Shinazy’s  Halloween Memories


My earliest Halloween memory is when my younger sisters and I dressed our baby brother for his first trick or treat.  We costumed him in our frilliest feminine frock with bows in his hair and patent leather Mary Janes on his feet.  He was our living doll.

As the first door opened to our knock knock, the neighbor complemented each disguised sister.  But when the neighbor’s eyes dropped to my brother her smile faded.  In a concerned maternal expression she asked, “Oh, sweet girl, why aren’t you in a costume?”  And, in a forlorn voice my brother said, “But, I am … I’m a boy!”  The neighbor’s words validated our fashion designer talent.

When we became moms, we continued the family’s Halloween tradition and introduced our children to the art of masquerading.  One year my daughter and her friend, Helen, dressed as the couple in the painting, ‘American Gothic’.  The disguise’s realism convinced the candy-givers that Helen was my daughter’s chaperon.   The girls were prouder of their artistry than their haul.

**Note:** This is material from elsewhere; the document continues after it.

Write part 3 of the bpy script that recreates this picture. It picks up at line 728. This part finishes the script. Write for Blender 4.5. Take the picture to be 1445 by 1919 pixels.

Another year my middle sister visited with her five-month old son who was wearing a yellow fleece sleeper.  Instantly we all saw the possibility and out came the black electrical tape and white pipe cleaners transforming him from sleepy cherub into cuddly bumblebee.  As the girls buzzed out the door, they carried him in a sling, giving the appearance he was flying.

Each year we thought about who would be what.  There was the year my daughter or son transformed into a clown, scarecrow, Thing from the Adams family, Oscar the grouch – complete with garbage can.

My son’s favorite persona was being a mummy.  For two years I cornered the local four-inch gauze supply on the entire San Francisco Peninsula.  I appreciate the patience required by Hollywood make-up artist; for several hours I wrapped, shredding at strategic points, rubbing other areas with carbon paper.  The longer he paraded about the more unraveled he became – a creature of the living dead.

Then came the pivotal year when either age or height interrupts the notion to repeatedly say, “Trick or Treat.”  When this happened to my daughter it was Toga Party time.

halloweenThe year this happened to my son, he, a friend and I dressed in all black.  We blacked our faces, and loaded my 1969 VW Bug with toilet paper and set off to TP several friends’ homes.  This was no roll-tossing-into-trees happening.  We draped a hedge with TP garland, tied bows on branches, gift wrapped a car.  With each home we became more skilled at the craft of TP art; we even returned to the first home to improve our Halloween caper.

When October approaches I think how fun it will be when the next generation is ready to continue our family Halloween habit – what will they want to be?  Perhaps an iPhone.  It’s possible.